Friday, May 15, 2009

Hera and Zeus

The ages old clash of husband and wife takes on a much more lethal tone when the married couple are Zeus and Hera, gods in the pantheon of spiteful and vindictive behavior. The two are, once again, feuding and have taken hostages that are dear to one another. It’s quite a marriage that those two have. In Hera and Zeus each player assumes the role of one of the gods and attempts to liberate their hostage from the other, using the help of gods and monsters from Greek mythology. The card game is for two players and takes about 45 minutes to play.

Each player has a deck of cards that contains all of their allies in the battle, as well as the hostage that they have taken. Hera has taken Io, while Argus is imprisoned by Zeus. The game ends when the hostage is freed, or when either player is unable to use all of their action points in a given turn. Players put cards face down on the table and build columns and rows of their forces to oppose the enemy. Most cards have a number which represents their strength in combat, the higher the better. The mighty Poseidon battles at a 7, while an Amazon has a score of 2. Some cards contain the mythology symbol to indicate that they also have some sort of non combat power. Dionysus, Pandora, and Pythia are just a few of the gods that have thrown themselves into the fray. There are a lot of different cards that all have unique powers, fortunately the game comes with a little cheat sheet for each player to help keep track of what each one does. The cards are just okay. I am not a big fan of the art. Mythology is such a great subject for visual representation, but the illustrations here fall a little short in my opinion. Both Zeus and Hera are represented by small wooden tiles, instead of cards like every other character in the game. It seems pointless, especially since the tiles are not that nice. And if it was not for these tiles the entire game could fit into a small box for a deck of cards. But with the tiles the game instead requires slightly larger packaging, so it does not travel as well as a quick two player game should.
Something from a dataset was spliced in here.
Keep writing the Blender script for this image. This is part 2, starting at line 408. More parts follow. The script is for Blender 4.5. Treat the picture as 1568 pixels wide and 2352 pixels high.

The game ultimately winds up as a battle of attrition since most cards are pretty vulnerable. A strong card like Artemis (6 strength) can be defeated by Medusa (0 strength). Medusa can not attack an opponent, but wins any combat in which she is attacked, unless she is attacked by an Amazon or a Hero (2 strength). Poseidon and Nemesis are vulnerable to Pythia. Even the normally unstoppable Hera and Zeus can be defeated by the Pegasus, it of the 1 strength. The result is a lot of back and forth, which is fun and keeps the game moving along. Just when I thought I had my opponent on the ropes I found myself scrambling for reinforcements. The strategy is both long term and short term. Sometimes it seems necessary to throw something down to plug a hole in your defenses, and at other times you are planning several turns ahead. It’s good.

The majority of the game is fun, but the ending lacks a bit. Rather than building to an exciting climax, it just sort of runs out. Or the ending comes out of nowhere, such as when Pegasus takes the hostage (Io or Argus) from the hand. With a little bit of luck it is easy to protect Io and Argus (the Pegasus card has the potential to end the game very quickly, but it takes some luck to accomplish) so the more likely ending occurs when a player is essentially cornered and unable to use their actions points. To me it is always better when a game ends upon a player’s actions, rather than another player’s inaction. It’s as if a player is losing the game, rather than a player winning the contest.

Unlike Age of Mythology, Zeus and Hera is a mythological game that is actually fun to play. It does a good job of incorporating mythology into game effects. Hades, lord of the dead, is able to bring a card back from the discard pile. The chaotic and unpredictable Dionysus is able to move cards around in the columns and rows (way better than it sounds). It is also a game that has a lot of replay value as repeated play sheds insight into strategy and planning, allowing players to grow into the game. It’s probably not the best two player game out there, but is still enjoyable.